Offensive comedian Frankie Boyle playing at Feile an Phobail

Offensive comedian Frankie Boyle playing at Feile an Phobail

THE organisers of a west Belfast festival have said they are “deeply sorry for any hurt or offence that has been caused” by inviting offensive comedian Frankie Boyle.

The Scottish comic is due to perform at Féile an Phobail festival next week.

But there has been strong opposition to his coming from families of disabled children after he made hurtful jokes about those with Down’s syndrome.

Opponents had demanded the show’s cancellation because of jokes Boyle has told about people with Down’s syndrome during a live concert in five years ago.

Mum Roisin Curran, who has a Down’s syndrome daughter Mia, said Boyle should not be playing at the festiveal.

She said: “He has made fun of the way people with Down’s syndrome speak and he has made a number of references to people with Down’s syndrome dying early”.

On Monday, Féile for All had a “frank and useful meeting” with the organisers, who said afterwards the gig was still happening.

On Wednesday evening, in a statement, Féile an Phobail said it had taken the criticism levelled at it “extremely seriously”, and “appreciate that there has been a deep sense of hurt caused with the booking”.

They said they “had in no way set out to come into conflict with any section of the community and are deeply sorry for any hurt or offence that has been caused”.

“Féile an Phobail finds the mocking of the disabled totally unacceptable,” the statement added.

“Going forward, a number of ideas were jointly posited by Féile and the Féile For All group, which included a range of effective measures that Féile would put in place to avoid a situation like this arising in the future.

“Other key ideas that came out of the meeting included; nominating a representative from an organisation representing the interests of people with a disability to sit on the Féile entertainments committee; Féile’s continued outreach, dedication and support to disability groups – in terms of advocacy, funding, fundraising development, accessibility, participation and inclusive performance.”

They said there was also an undertaking by Féile management to represent the concerns of the group to Boyle’s management.

“Both parties are acutely aware of the difficulties that the event has created, and are committed to working together in future to ensure that Féile an Phobail remains fully inclusive and can be enjoyed in its fullest by all sections of the community,” the statement added.
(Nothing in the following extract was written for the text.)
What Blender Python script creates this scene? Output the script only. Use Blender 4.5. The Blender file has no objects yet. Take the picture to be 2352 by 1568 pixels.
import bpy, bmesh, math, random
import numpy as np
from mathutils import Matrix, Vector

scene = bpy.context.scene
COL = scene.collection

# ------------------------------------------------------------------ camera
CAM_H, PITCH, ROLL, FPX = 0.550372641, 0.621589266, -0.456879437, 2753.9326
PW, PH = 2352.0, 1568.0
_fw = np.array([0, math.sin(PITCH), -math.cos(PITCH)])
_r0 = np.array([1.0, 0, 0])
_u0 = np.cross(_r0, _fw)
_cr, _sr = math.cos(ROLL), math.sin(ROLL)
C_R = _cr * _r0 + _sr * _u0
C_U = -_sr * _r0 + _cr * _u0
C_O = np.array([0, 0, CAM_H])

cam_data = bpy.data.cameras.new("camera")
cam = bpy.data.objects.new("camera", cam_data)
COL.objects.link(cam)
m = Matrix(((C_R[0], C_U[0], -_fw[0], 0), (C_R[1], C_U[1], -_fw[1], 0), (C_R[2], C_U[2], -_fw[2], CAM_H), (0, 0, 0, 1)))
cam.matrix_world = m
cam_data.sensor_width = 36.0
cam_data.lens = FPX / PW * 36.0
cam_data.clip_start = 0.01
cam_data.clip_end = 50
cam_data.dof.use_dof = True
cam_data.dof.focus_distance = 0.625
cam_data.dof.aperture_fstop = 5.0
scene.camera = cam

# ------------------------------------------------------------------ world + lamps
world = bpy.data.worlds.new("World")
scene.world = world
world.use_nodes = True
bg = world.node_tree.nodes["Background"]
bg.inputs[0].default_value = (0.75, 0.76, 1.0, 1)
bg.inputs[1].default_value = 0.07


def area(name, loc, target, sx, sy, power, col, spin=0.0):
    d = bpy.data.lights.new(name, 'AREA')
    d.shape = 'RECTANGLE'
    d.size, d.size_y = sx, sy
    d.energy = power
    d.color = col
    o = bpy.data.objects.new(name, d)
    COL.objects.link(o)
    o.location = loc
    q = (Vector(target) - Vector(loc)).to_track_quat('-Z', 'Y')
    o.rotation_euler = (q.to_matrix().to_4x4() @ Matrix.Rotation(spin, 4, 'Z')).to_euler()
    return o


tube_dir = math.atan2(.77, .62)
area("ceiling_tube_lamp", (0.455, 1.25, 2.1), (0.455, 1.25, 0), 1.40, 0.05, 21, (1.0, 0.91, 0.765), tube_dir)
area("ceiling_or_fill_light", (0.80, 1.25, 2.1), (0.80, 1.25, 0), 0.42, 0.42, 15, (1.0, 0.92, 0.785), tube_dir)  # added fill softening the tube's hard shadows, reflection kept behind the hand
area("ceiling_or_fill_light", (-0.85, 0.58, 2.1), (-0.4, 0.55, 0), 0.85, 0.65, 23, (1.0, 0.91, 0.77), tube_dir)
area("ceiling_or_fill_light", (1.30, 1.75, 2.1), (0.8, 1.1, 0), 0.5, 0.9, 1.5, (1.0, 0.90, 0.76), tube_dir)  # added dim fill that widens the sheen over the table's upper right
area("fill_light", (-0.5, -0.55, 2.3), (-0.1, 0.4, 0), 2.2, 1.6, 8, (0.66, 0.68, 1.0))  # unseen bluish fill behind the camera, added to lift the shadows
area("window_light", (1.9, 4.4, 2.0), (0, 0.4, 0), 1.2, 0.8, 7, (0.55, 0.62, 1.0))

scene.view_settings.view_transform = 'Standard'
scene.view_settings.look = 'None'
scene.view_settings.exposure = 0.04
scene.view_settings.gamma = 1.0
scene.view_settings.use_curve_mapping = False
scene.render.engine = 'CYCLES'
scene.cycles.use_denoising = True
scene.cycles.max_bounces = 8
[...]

In its statement, the Féile for All group said it felt “real and deep hurt” by Boyle’s comments and felt “that Féile, by extension were condoning the same, contrary to their ethos of inclusivity”.

“Attacks on the disabled, either verbal or physical, will always be wrong,” they said.

“While the gig will continue on this occasion, we remain firmly opposed to this act appearing at our festival. “We believe, however, that we have run an extremely successful campaign.”

They welcomed the new measures and said “they looked forward to working with Féile when planning future events”.